Mix’n’match has its own system of jobs that run once or on a regular basis, depend on other jobs finishing before them etc. For the grid engine, I could start a “generic” job every few minutes, that would pick up the next job and run it, with plenty of RAM assigned. Kubernetes resource restriction make this impossible. So I had to refactor/rewrite several jobs, and make them usable as PHP classes, rather than individual scripts to run.

Mix’n’match classes have become rather significant in code size, with >10K lines of code. Unsurprisingly, despite my best efforts, jobs got “stuck” for no apparent reason, bringing the whole system to a halt. This made especially new Mix’n’match catalogs rather unusable, with no automated matches etc.

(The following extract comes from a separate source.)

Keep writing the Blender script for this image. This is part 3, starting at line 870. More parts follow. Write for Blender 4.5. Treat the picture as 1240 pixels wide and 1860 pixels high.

Rather than fiddling with the intricacies of a hard-to-maintain codebase, I decided to replace the failing job types with new Rust code. This is already live for several job types, mainly preliminary match and person name/date match, and I am adding more. Thanks to the easy multi-threading and async/await capabilities of Rust, many jobs can run in parallel in a single process. One design feature for the new code is batched processing, so memory requirements are low (<200MB) even for multiple parallel jobs. Also, jobs now keep track of their position in the batch, and can resume if the process is stopped (eg to deploy new code).

I strongly doubt I will replace the entire code base, especially since much of the scraping code involve user-supplied PHP code that gets dynamically included. But safe, fast, and reliable Rust code serves its purpose in this complex tool.